Your instructions »
Leaving out every picture, copy the lines of the data exactly, from the first through the line containing "bpy.context.scene.camera = cam".

Information supplied »
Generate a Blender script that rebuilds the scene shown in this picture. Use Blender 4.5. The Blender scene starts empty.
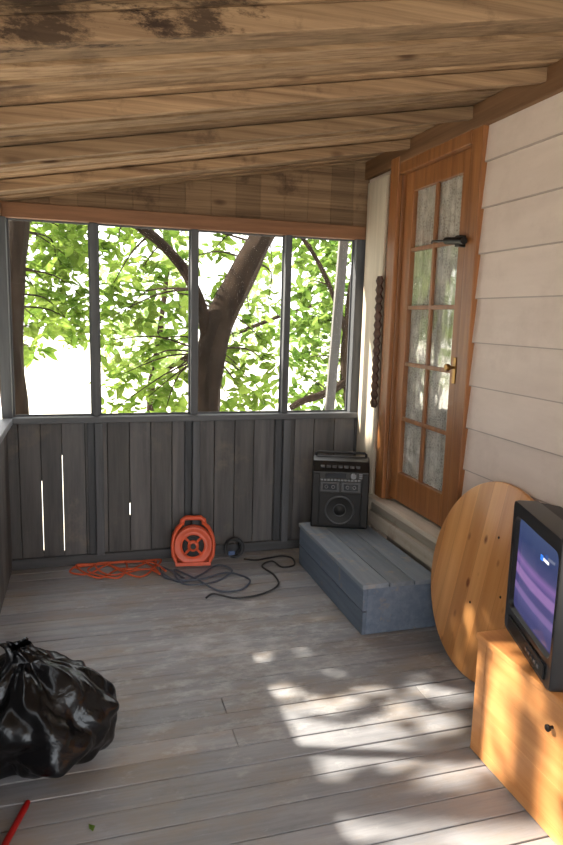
import bpy, bmesh, math, random
from mathutils import Vector, Matrix, noise
random.seed(7)
C = bpy.context.scene.collection
R_ = math.radians

# ---------------------------------------------------------------- camera model
FPX = 660.0; H = 1.5
YAW = R_(16.86); PITCH = R_(9.05); ROLL = 0.027
F = Vector((math.sin(YAW)*math.cos(PITCH), math.cos(YAW)*math.cos(PITCH), -math.sin(PITCH)))
r0 = Vector((math.cos(YAW), -math.sin(YAW), 0)); u0 = r0.cross(F)
RT = r0*math.cos(ROLL) + u0*math.sin(ROLL); UP = u0*math.cos(ROLL) - r0*math.sin(ROLL)
CAM = Vector((0, 0, H))
def ray(px, py): return F + RT*((px-281.5)/FPX) - UP*((py-422.5)/FPX)
def at(px, py, Y):
    d = ray(px, py); return CAM + d*(Y/d.y)
def fl(px, py, z=0.0):
    d = ray(px, py); return CAM + d*((z-H)/d.z)
def atx(px, py, X):
    d = ray(px, py); return CAM + d*(X/d.x)
cd = bpy.data.cameras.new('camera'); cam = bpy.data.objects.new('camera', cd); C.objects.link(cam)
cd.sensor_fit = 'VERTICAL'; cd.sensor_height = 36; cd.lens = FPX/845*36; cd.clip_start = .02
M = Matrix((RT, UP, -F)).transposed().to_4x4(); M.translation = CAM
cam.matrix_world = M
bpy.context.scene.camera = cam

# ---------------------------------------------------------------- materials
def s(r, g, b):
    f = lambda c: (c/255/12.92) if c/255 <= .04045 else ((c/255+.055)/1.055)**2.4
    return (f(r), f(g), f(b), 1)
def newmat(name):
    m = bpy.data.materials.new(name); m.use_nodes = True
    nt = m.node_tree; b = nt.nodes['Principled BSDF']; return m, nt, b
def N(nt, t, **kw):
    n = nt.nodes.new(t)
    for k, v in kw.items(): setattr(n, k, v)
    return n
def noise_tex(nt, scale3, scale=1, detail=6, rough=.6, dist=0):
    tc = N(nt, 'ShaderNodeTexCoord'); mp = N(nt, 'ShaderNodeMapping'); mp.inputs['Scale'].default_value = scale3
    nt.links.new(tc.outputs['Object'], mp.inputs['Vector'])
    n = N(nt, 'ShaderNodeTexNoise'); n.inputs['Scale'].default_value = scale; n.inputs['Detail'].default_value = detail
    n.inputs['Roughness'].default_value = rough; n.inputs['Distortion'].default_value = dist
    nt.links.new(mp.outputs['Vector'], n.inputs['Vector']); return n
def ramp(nt, src, stops):
    r = N(nt, 'ShaderNodeValToRGB'); e = r.color_ramp.elements
    while len(e) < len(stops): e.new(.5)
    for i, (p, c) in enumerate(stops): e[i].position = p; e[i].color = c
    nt.links.new(src, r.inputs['Fac']); return r
def mixc(nt, fac, a, b, mode='MIX'):
    m = N(nt, 'ShaderNodeMix', data_type='RGBA', blend_type=mode)
    if isinstance(fac, (int, float)): m.inputs[0].default_value = fac
    else: nt.links.new(fac, m.inputs[0])
    for i, v in ((6, a), (7, b)):
        if isinstance(v, tuple): m.inputs[i].default_value = v
        else: nt.links.new(v, m.inputs[i])
    return m.outputs[2]
def tone(nt, col):
    a = N(nt, 'ShaderNodeAttribute', attribute_name='tone')
    return mixc(nt, 1.0, col, a.outputs['Color'], 'MULTIPLY')
def bump(nt, b, src, strength, dist=.01):
    bp = N(nt, 'ShaderNodeBump'); bp.inputs['Strength'].default_value = strength; bp.inputs['Distance'].default_value = dist
    nt.links.new(src, bp.inputs['Height']); nt.links.new(bp.outputs['Normal'], b.inputs['Normal'])
def wood(name, c1, c2, axis='z', rough=.6, bs=.4, cross=22, spec=.3, c3=None, wear=None, wearscale=3, weart=(.55, .7), along=1.5, dist=.15, rot=None, knots=False):
    m, nt, b = newmat(name)
    sc = {'x': (along, cross, cross), 'y': (cross, along, cross), 'z': (cross, cross, along)}[axis]
    n = noise_tex(nt, sc, 1, 8, .65, dist)
    st = [(.3, c1), (.7, c2)] if c3 is None else [(.25, c1), (.5, c3), (.75, c2)]
    col = ramp(nt, n.outputs['Fac'], st).outputs['Color']
    if wear is not None:
        n2 = noise_tex(nt, (1, 1, 1), wearscale, 8, .7)
        f = ramp(nt, n2.outputs['Fac'], [(weart[0], (0, 0, 0, 1)), (weart[1], (1, 1, 1, 1))]).outputs['Color']
        col = mixc(nt, f, col, wear)
    if knots:
        tc = N(nt, 'ShaderNodeTexCoord'); mp = N(nt, 'ShaderNodeMapping'); mp.inputs['Scale'].default_value = (2.6, 6, 6)
        v = N(nt, 'ShaderNodeTexVoronoi'); nt.links.new(tc.outputs['Object'], mp.inputs[0]); nt.links.new(mp.outputs[0], v.inputs['Vector']); v.inputs['Scale'].default_value = 1
        k = ramp(nt, v.outputs['Distance'], [(.06, (.85, .85, .85, 1)), (.15, (0, 0, 0, 1))])
        col = mixc(nt, k.outputs['Color'], col, s(70, 46, 32))
    if rot is not None:      # dark rotten patches
        for (rx, ry, rz, rr0) in rot:
            tc = N(nt, 'ShaderNodeTexCoord'); vd = N(nt, 'ShaderNodeVectorMath', operation='DISTANCE')
            nt.links.new(tc.outputs['Object'], vd.inputs[0]); vd.inputs[1].default_value = (rx, ry, rz)
            n3 = noise_tex(nt, (7, 16, 16), 1, 8, .75)
            ma = N(nt, 'ShaderNodeMath', operation='MULTIPLY_ADD'); nt.links.new(n3.outputs['Fac'], ma.inputs[0]); ma.inputs[1].default_value = -.8; nt.links.new(vd.outputs['Value'], ma.inputs[2])
            ad = N(nt, 'ShaderNodeMath', operation='ADD'); nt.links.new(ma.outputs[0], ad.inputs[0]); ad.inputs[1].default_value = .6
            f = ramp(nt, ad.outputs[0], [(rr0+.15, (.85, .85, .85, 1)), (rr0+.24, (0, 0, 0, 1))]).outputs['Color']
            col = mixc(nt, f, col, s(50, 35, 26))
    nt.links.new(tone(nt, col), b.inputs['Base Color'])
    b.inputs['Roughness'].default_value = rough; b.inputs['Specular IOR Level'].default_value = spec
    bump(nt, b, n.outputs['Fac'], bs, .004)
    return m
def plain(name, col, rough=.5, metal=0, spec=.5, var=.12, scale=12, bs=0, emit=None, es=1):
    m, nt, b = newmat(name)
    n = noise_tex(nt, (1, 1, 1), scale, 4)
    dk = tuple(c*(1-var) for c in col[:3])+(1,); lt = tuple(min(1, c*(1+var)) for c in col[:3])+(1,)
    nt.links.new(ramp(nt, n.outputs['Fac'], [(.3, dk), (.7, lt)]).outputs['Color'], b.inputs['Base Color'])
    b.inputs['Roughness'].default_value = rough; b.inputs['Metallic'].default_value = metal
    b.inputs['Specular IOR Level'].default_value = spec
    if bs: bump(nt, b, n.outputs['Fac'], bs, .005)
    if emit: b.inputs['Emission Color'].default_value = emit; b.inputs['Emission Strength'].default_value = es
    return m
def ceilpt(px, py):
    d = ray(px, py); t = (.57+.0774)/(d.z-.1843*d.x); return CAM+d*t

MT = {}
def floor_mat():
    m, nt, b = newmat('worn_floor_paint')
    g = noise_tex(nt, (1.3, 16, 16), 1, 9, .75, .15)
    base = ramp(nt, g.outputs['Fac'], [(.3, s(122, 124, 130)), (.7, s(164, 165, 171))]).outputs['Color']
    w = noise_tex(nt, (1, 2.0, 1), 1.9, 9, .7)
    f = ramp(nt, w.outputs['Fac'], [(.46, (0, 0, 0, 1)), (.66, (.85, .85, .85, 1))]).outputs['Color']
    col = mixc(nt, f, base, s(154, 142, 130))
    w2 = noise_tex(nt, (1, 1.5, 1), 4, 8, .68)
    f3 = ramp(nt, w2.outputs['Fac'], [(.56, (0, 0, 0, 1)), (.74, (.5, .5, .5, 1))]).outputs['Color']
    col = mixc(nt, f3, col, s(98, 94, 92))
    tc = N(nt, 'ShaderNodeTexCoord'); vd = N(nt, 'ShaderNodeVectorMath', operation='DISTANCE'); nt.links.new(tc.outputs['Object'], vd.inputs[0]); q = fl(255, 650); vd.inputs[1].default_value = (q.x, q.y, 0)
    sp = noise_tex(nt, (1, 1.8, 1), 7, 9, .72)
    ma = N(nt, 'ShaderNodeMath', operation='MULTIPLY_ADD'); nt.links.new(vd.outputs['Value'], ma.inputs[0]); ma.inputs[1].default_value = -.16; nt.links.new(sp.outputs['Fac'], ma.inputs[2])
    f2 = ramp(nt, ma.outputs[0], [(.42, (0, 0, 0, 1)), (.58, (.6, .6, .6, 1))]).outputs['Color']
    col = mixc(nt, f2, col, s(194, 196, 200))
    nt.links.new(tone(nt, col), b.inputs['Base Color'])
    r = ramp(nt, w.outputs['Fac'], [(.4, (.42, .42, .42, 1)), (.65, (.7, .7, .7, 1))])
    nt.links.new(r.outputs['Color'], b.inputs['Roughness'])
    bump(nt, b, g.outputs['Fac'], .4, .003)
    return m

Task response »
Generate a Blender script that rebuilds the scene shown in this picture. Use Blender 4.5. The Blender scene starts empty.
import bpy, bmesh, math, random
from mathutils import Vector, Matrix, noise
random.seed(7)
C = bpy.context.scene.collection
R_ = math.radians

# ---------------------------------------------------------------- camera model
FPX = 660.0; H = 1.5
YAW = R_(16.86); PITCH = R_(9.05); ROLL = 0.027
F = Vector((math.sin(YAW)*math.cos(PITCH), math.cos(YAW)*math.cos(PITCH), -math.sin(PITCH)))
r0 = Vector((math.cos(YAW), -math.sin(YAW), 0)); u0 = r0.cross(F)
RT = r0*math.cos(ROLL) + u0*math.sin(ROLL); UP = u0*math.cos(ROLL) - r0*math.sin(ROLL)
CAM = Vector((0, 0, H))
def ray(px, py): return F + RT*((px-281.5)/FPX) - UP*((py-422.5)/FPX)
def at(px, py, Y):
    d = ray(px, py); return CAM + d*(Y/d.y)
def fl(px, py, z=0.0):
    d = ray(px, py); return CAM + d*((z-H)/d.z)
def atx(px, py, X):
    d = ray(px, py); return CAM + d*(X/d.x)
cd = bpy.data.cameras.new('camera'); cam = bpy.data.objects.new('camera', cd); C.objects.link(cam)
cd.sensor_fit = 'VERTICAL'; cd.sensor_height = 36; cd.lens = FPX/845*36; cd.clip_start = .02
M = Matrix((RT, UP, -F)).transposed().to_4x4(); M.translation = CAM
cam.matrix_world = M
bpy.context.scene.camera = cam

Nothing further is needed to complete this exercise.